## WORK TO DO
In the material below, find every line with "objects" and pull it out.

## Stored data
————

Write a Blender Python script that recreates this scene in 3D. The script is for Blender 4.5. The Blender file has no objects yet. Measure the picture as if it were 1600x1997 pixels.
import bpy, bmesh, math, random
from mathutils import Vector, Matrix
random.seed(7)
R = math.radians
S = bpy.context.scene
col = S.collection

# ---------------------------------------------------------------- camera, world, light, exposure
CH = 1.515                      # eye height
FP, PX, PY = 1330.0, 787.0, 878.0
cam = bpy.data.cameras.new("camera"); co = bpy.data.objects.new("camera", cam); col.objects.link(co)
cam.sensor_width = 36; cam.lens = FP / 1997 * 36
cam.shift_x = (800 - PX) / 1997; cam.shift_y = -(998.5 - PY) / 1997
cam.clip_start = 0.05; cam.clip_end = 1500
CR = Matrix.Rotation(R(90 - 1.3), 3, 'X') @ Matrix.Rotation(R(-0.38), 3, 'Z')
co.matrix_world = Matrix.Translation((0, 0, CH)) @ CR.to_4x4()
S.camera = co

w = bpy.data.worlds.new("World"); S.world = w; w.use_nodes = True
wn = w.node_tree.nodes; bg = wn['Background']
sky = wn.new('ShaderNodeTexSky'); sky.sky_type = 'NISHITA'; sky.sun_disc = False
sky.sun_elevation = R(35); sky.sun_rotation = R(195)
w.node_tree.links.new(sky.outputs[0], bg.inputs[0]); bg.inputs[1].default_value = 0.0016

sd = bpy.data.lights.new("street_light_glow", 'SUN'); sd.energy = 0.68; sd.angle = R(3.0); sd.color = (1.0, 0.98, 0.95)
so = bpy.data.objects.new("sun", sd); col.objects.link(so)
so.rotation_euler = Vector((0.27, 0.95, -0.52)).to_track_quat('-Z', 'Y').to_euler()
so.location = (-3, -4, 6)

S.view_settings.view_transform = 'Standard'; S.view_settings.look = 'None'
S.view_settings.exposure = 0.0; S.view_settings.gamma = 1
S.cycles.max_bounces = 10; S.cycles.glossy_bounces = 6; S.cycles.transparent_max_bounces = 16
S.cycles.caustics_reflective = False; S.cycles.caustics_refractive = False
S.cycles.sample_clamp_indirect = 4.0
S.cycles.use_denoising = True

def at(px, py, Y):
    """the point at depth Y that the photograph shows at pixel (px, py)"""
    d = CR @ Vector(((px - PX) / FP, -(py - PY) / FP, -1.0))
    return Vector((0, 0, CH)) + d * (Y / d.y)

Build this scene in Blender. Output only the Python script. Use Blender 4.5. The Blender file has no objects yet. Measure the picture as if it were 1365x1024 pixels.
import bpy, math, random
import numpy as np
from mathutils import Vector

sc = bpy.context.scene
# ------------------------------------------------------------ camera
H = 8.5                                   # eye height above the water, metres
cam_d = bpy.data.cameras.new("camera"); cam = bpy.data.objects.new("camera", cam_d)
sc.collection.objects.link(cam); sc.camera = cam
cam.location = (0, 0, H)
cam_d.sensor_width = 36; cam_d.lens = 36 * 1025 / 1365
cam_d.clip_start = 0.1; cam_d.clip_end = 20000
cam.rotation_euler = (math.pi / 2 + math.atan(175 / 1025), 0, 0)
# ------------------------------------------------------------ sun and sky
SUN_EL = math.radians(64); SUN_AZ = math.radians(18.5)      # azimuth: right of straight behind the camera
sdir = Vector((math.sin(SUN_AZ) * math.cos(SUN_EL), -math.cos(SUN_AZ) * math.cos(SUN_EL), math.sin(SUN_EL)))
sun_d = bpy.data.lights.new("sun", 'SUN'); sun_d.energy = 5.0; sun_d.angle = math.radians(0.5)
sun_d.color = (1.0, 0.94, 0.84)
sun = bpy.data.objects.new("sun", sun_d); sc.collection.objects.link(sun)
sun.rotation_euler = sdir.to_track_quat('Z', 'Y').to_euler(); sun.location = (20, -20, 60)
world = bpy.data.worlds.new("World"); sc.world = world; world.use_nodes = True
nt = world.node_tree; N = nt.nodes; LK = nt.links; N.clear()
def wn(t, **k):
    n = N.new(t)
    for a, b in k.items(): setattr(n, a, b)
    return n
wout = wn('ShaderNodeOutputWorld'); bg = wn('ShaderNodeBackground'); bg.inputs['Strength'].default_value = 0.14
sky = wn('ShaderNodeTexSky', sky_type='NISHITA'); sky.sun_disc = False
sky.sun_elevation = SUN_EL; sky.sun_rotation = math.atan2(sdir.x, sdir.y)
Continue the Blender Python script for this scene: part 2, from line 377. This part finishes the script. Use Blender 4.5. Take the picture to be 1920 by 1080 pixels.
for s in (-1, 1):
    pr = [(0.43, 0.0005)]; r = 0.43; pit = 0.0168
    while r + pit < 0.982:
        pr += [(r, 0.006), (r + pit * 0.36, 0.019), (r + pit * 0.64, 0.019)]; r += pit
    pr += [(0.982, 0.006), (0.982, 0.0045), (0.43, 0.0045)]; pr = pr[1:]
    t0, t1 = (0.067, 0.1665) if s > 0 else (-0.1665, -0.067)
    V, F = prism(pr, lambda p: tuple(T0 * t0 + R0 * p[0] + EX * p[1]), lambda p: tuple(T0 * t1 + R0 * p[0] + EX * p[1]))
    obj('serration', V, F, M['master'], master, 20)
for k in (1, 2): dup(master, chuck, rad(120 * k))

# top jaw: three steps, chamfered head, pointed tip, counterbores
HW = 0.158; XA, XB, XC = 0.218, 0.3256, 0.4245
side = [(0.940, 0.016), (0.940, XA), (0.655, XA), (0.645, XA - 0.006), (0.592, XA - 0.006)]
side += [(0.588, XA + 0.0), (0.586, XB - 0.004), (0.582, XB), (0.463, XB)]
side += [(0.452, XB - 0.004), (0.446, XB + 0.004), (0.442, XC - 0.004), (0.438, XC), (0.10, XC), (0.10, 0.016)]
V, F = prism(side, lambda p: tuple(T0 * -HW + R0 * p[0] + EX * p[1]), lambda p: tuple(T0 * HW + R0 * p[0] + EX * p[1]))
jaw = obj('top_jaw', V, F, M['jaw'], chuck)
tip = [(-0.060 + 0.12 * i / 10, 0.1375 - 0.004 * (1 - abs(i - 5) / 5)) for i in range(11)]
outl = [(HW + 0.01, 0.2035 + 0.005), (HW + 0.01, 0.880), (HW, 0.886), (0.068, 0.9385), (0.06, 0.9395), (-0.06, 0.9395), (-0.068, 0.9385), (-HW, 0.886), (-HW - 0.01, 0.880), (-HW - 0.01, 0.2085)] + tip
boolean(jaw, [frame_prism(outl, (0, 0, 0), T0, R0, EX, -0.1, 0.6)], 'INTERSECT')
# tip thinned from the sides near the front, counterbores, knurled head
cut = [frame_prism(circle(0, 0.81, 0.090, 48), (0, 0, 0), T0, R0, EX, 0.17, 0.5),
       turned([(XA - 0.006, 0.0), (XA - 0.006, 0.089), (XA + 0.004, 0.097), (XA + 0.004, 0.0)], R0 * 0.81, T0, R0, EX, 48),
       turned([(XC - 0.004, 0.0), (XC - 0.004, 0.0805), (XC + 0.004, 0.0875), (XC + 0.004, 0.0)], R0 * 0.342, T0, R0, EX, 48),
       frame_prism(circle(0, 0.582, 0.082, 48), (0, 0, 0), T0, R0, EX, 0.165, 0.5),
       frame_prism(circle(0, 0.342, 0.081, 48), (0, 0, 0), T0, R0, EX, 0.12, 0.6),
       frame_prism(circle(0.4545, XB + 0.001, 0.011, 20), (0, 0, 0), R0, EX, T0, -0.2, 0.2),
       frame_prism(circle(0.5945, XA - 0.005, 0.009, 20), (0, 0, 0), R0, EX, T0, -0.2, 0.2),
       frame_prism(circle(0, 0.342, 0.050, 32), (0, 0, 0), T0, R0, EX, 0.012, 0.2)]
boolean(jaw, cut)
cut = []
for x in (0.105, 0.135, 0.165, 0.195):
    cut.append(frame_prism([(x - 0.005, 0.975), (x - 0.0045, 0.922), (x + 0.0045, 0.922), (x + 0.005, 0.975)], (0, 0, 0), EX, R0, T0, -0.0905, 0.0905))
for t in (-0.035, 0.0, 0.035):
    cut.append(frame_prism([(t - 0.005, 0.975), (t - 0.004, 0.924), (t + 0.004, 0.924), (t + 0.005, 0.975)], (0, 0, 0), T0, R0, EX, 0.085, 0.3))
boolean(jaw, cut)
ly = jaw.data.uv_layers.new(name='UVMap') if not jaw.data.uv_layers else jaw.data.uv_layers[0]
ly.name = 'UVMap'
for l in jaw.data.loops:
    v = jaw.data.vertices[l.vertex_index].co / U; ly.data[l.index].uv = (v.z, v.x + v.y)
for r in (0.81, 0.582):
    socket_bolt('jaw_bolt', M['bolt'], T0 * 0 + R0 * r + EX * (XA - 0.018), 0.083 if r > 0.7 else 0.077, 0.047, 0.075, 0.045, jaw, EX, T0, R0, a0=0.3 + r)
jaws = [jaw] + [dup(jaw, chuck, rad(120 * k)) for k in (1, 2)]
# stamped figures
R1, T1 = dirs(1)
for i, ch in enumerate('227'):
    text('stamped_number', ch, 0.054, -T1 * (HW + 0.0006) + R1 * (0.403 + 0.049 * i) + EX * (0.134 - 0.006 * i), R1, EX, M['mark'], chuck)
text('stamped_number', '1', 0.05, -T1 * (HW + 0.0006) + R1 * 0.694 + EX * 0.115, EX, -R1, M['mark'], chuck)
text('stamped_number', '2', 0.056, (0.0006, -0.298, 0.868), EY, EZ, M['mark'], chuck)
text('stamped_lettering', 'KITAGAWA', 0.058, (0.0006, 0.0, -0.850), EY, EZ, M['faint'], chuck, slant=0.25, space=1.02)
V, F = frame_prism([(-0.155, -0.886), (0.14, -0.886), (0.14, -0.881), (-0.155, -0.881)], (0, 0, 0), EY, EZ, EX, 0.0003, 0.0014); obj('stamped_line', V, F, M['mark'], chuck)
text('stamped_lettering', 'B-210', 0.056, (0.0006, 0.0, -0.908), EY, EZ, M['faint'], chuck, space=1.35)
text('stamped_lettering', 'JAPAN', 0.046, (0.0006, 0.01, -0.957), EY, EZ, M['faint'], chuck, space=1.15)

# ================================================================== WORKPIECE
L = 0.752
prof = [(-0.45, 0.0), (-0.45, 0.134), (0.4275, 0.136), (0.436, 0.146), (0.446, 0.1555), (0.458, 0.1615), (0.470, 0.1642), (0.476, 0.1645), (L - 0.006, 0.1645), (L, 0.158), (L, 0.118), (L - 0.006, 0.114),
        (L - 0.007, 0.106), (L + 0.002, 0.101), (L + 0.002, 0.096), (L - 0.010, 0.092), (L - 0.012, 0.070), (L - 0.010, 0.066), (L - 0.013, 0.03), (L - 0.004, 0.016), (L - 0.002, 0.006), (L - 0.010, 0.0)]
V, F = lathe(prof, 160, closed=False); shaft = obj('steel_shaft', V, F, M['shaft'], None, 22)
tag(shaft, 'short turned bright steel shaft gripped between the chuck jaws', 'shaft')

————

## EXERCISE ANSWER
Write a Blender Python script that recreates this scene in 3D. The script is for Blender 4.5. The Blender file has no objects yet. Measure the picture as if it were 1600x1997 pixels.
cam = bpy.data.cameras.new("camera"); co = bpy.data.objects.new("camera", cam); col.objects.link(co)
so = bpy.data.objects.new("sun", sd); col.objects.link(so)
Build this scene in Blender. Output only the Python script. Use Blender 4.5. The Blender file has no objects yet. Measure the picture as if it were 1365x1024 pixels.
cam_d = bpy.data.cameras.new("camera"); cam = bpy.data.objects.new("camera", cam_d)
sc.collection.objects.link(cam); sc.camera = cam
sun = bpy.data.objects.new("sun", sun_d); sc.collection.objects.link(sun)